*Given data*

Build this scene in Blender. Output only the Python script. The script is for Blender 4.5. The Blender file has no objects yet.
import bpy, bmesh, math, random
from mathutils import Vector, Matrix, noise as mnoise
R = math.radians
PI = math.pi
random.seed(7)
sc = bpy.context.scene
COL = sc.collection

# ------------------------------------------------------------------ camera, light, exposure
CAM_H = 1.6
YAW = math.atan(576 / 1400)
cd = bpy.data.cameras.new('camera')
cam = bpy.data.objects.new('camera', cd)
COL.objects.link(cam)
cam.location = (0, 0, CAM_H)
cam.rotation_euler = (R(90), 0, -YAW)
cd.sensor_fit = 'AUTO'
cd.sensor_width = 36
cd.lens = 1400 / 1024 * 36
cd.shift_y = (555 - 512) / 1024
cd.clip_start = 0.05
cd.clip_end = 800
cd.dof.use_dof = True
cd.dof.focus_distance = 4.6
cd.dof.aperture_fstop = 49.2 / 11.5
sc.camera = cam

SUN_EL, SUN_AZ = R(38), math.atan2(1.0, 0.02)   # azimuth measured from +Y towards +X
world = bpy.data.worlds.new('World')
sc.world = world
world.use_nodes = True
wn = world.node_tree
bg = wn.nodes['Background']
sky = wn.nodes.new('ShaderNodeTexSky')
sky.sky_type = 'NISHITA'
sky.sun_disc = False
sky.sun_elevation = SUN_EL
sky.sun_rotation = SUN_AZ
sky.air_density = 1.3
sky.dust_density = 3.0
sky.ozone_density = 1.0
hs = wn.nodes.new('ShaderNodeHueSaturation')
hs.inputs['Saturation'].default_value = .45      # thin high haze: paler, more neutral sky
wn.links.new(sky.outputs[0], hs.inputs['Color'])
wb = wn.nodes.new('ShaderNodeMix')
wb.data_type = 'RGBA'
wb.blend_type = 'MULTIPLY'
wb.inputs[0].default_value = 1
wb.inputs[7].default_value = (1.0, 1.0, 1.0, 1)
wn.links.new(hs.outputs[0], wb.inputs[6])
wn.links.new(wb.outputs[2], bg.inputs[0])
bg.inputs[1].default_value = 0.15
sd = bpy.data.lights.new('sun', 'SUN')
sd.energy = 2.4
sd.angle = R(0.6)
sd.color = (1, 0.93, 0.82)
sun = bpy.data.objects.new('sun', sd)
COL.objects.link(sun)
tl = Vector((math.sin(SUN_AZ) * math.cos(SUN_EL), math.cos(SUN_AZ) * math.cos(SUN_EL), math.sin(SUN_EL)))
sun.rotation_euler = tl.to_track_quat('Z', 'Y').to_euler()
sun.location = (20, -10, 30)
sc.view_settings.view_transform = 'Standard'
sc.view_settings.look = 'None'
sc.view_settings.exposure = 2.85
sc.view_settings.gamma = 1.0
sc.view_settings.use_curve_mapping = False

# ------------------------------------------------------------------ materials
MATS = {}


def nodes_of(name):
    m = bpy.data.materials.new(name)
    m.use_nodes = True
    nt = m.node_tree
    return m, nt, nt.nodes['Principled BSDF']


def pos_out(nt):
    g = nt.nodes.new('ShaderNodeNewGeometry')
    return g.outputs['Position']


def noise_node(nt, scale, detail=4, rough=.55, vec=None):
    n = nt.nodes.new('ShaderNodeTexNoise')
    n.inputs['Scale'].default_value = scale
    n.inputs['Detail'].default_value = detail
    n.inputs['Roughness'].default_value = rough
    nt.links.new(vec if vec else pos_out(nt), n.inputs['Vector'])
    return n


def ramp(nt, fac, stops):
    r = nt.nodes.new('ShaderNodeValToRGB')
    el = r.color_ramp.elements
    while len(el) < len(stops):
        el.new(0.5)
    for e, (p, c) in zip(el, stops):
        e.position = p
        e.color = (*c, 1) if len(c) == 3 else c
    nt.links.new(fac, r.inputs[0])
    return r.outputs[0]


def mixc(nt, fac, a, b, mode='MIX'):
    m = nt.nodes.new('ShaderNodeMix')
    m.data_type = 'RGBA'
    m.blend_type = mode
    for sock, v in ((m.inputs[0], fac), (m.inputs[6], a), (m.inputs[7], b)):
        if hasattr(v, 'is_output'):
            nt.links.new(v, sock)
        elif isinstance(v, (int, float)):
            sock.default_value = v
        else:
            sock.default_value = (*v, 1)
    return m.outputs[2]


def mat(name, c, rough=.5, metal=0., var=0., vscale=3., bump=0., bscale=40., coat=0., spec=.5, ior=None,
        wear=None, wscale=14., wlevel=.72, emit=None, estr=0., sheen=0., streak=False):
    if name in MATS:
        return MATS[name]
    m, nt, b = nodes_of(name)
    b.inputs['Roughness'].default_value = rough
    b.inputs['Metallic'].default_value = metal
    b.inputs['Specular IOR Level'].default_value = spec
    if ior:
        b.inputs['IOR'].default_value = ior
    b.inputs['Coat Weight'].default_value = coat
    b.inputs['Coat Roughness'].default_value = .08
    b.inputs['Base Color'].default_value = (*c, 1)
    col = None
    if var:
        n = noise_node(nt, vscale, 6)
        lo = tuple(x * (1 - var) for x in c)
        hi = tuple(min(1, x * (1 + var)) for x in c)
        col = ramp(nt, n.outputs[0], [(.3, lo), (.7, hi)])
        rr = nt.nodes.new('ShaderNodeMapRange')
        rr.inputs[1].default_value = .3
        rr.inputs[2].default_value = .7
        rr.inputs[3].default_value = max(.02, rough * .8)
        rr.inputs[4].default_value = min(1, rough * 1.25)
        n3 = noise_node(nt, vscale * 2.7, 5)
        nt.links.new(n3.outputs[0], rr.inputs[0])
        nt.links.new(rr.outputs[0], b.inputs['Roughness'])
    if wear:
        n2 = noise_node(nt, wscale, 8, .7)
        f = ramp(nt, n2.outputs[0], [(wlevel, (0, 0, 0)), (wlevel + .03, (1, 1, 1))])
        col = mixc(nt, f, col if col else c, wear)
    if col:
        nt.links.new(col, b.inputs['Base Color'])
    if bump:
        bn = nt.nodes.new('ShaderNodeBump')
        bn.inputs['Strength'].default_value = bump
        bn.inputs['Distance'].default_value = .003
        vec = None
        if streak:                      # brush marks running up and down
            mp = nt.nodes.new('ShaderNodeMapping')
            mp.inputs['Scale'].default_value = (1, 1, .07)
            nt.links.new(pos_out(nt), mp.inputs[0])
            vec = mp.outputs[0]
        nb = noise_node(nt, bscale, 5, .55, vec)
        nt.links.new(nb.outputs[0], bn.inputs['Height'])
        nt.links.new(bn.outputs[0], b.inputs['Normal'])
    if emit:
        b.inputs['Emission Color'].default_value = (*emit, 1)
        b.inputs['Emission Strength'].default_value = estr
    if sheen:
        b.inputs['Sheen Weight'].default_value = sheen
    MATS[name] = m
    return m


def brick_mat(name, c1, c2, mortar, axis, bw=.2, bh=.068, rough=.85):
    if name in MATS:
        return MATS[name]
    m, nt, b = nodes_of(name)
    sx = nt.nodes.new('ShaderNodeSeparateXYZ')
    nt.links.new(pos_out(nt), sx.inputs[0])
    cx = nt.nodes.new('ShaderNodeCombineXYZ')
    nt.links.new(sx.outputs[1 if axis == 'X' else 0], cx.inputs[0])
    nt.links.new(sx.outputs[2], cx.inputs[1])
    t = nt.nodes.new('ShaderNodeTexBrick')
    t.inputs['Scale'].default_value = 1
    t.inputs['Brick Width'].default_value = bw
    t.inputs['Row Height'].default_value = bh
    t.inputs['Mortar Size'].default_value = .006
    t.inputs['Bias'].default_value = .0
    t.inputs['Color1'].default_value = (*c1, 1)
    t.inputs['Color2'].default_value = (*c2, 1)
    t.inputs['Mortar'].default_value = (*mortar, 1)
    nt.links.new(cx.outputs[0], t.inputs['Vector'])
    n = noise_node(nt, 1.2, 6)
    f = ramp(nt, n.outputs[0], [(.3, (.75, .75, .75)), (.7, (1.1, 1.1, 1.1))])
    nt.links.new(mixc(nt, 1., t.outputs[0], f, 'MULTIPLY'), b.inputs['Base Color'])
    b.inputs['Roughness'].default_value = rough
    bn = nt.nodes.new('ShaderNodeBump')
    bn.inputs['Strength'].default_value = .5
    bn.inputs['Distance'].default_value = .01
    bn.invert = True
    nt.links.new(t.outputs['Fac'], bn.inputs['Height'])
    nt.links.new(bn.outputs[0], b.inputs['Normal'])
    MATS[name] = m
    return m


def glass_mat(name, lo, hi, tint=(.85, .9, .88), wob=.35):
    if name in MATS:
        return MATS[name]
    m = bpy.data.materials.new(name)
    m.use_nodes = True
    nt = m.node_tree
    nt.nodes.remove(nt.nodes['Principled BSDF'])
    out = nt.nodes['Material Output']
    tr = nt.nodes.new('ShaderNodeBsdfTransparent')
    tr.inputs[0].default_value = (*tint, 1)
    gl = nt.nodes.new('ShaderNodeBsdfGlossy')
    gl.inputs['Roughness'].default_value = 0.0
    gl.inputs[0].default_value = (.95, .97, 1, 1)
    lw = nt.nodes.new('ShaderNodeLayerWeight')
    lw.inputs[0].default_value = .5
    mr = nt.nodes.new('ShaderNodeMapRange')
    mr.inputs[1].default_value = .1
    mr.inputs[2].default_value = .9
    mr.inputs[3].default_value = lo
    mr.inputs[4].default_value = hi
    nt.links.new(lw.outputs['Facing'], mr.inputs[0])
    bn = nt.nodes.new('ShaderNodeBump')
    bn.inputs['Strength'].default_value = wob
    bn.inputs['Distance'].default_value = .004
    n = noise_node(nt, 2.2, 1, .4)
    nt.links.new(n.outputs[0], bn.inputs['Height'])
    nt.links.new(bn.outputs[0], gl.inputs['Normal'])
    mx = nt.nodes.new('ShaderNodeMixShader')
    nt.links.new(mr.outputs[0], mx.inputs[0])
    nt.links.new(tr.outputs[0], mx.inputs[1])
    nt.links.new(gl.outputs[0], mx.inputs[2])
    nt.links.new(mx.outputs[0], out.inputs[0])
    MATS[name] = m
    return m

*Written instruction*
All lines from the beginning of the material above through the one with "COL = sc.collection" need to be returned exactly; please return those and only those.

*Solution to the problem*
Build this scene in Blender. Output only the Python script. The script is for Blender 4.5. The Blender file has no objects yet.
import bpy, bmesh, math, random
from mathutils import Vector, Matrix, noise as mnoise
R = math.radians
PI = math.pi
random.seed(7)
sc = bpy.context.scene
COL = sc.collection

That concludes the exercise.